Only in the state of solitary have I begun to wonder, of how solemn life has turned out to be. Every step that I take, every move that I commit, would all bring about consequences. And I'm growing scared by the second. Things aren't as clear as they used to be, no, not like before. Maybe once they had all seem so clear, the time when I was able to distinguish the horizon so certainly. It might have been a delusion encouraged by a young mind, but at least it was filled with passion. Now that I've grown older, and now that everything seems to be at stake, that flame of enthusiasm has grown much, much dimmer.
It seems like everyone's counting on me, to always do the right thing. I'm suffocating in between these constraints, rarely being able to make mistakes of my own. I take pride in doing good, but at the same time a part of me has always wondered, the possibility of learning something more valuable with each wrong that I've skipped. Sometimes people praise me for what I'm not, and out of fear I tend to lead them to that idea of the ideal Irfan that they've preordained. Have I made a mistake? Have I missed out on a lot? Did my sacrifices bring some good, to others at least? I wonder...
3 comments:
irfan, certain things in life its better for you just to be what you are and dont question the consequences much. you will end up hurting yourself if you wonder too much. i have gone through the phase. sometimes we may think that its people perceptions that concerns a lot, but as long as i know, enjoy what you are doing the best and be yourself most of the time, you will end up getting good things! anyways congrats on your masters degree admission! and have fun in life! damn i am still keeping the novel i borrowed from you. send me your address and i will parcel it to you!=) lolz!

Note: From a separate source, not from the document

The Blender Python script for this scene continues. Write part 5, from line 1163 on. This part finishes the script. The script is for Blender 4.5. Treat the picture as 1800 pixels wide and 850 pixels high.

I think it's best to let live. Be it in whatever way because in the end; what you decide to do in a certain situation will end up being the best decision you can make at that moment. For that, just make the most of it. I'm sure deep down, you already know what to do, it's just that you don't know it yet.
Sit back and relax. Enjoy every random moments there are out there. Responsibilities will always be around. It's how you go about it that makes it the best time of your life or just some typical cycle.
Congrats again!
sanjay: thanx for the advice. i know what u mean. but sometimes it's hard to go about changing the way i am, since i've been pretty much stagnant all this while.
anyways, dun worry la! just keep the book. n thanx for the wish...
cooperchick: haha. ok, just had to. random like last evening u mean? yea, it's only with certain ppl i'm able to let loose. super random! haha.
n thanx for the wish! gila kecut semlm tgk results... haha.